Based on terrestrially collected laser data, relatively accurate spatial estimates of a forest’s structure can also be derived – for example, arbitrarily defined diameter categories in protective forests. These, in turn, indicate whether there is a need for action with regard to the distribution of chest-height diameters of trees in order to estimate the stability of a protective forest, as the forest inventory expert emphasized.
Aerial forest monitoring
In contrast to aerial photography and lidar systems mounted on aircraft, drone-based, three-dimensional laser scanning (Lidar) has a very high point density, thanks to which structures underneath the tree crowns – such as regeneration – can be recorded as well, Phillipp Fanta-Jende from the Austrian Institute of Technology (AIT) explained. This is also made possible by the much lower flight altitude of the drone, which enables the drone to do diagonal scans in front of and behind it.
“The aim is the automatic classification of tree, shrub and herb layers. In order to train an AI to do this, you would need a massive amount of data annotated by forestry experts. This is why synthetic training data are also included,” the AIT researcher said. Typical basic patterns of tree species were extrapolated over the rotation period using data from the yield tables, randomized according to certain criteria and expanded to include simulated lidar scans.

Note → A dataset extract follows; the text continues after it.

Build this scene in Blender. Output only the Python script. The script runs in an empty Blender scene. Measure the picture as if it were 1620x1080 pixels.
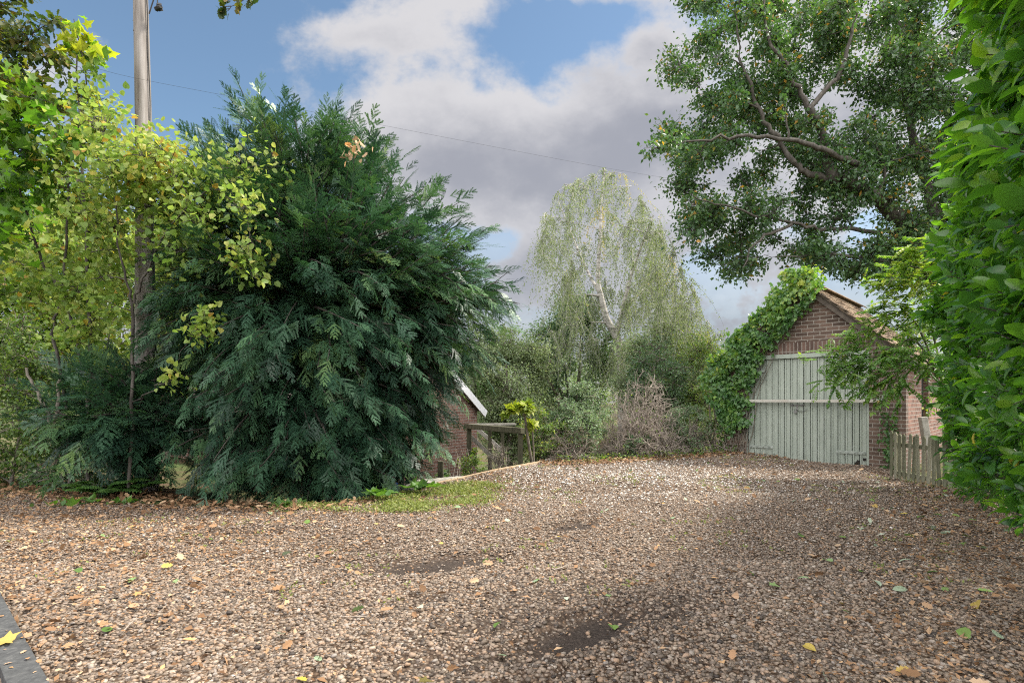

The question now is: How many synthetic trees can a model tolerate in order to achieve sufficient accuracy? “Ultimately, it’s a question of economic efficiency,” Fanta-Jende admitted and added: “This approach is sufficient to train an artificial intelligence, but it would be a botch for real-world validation.” There are already promising model results which allow the easy derivation of stratification, the scientist concluded, ending with the sentence: “We are currently working on a hydrogen drone that takes off in Vienna, lands in Salzburg and scans everything in between.”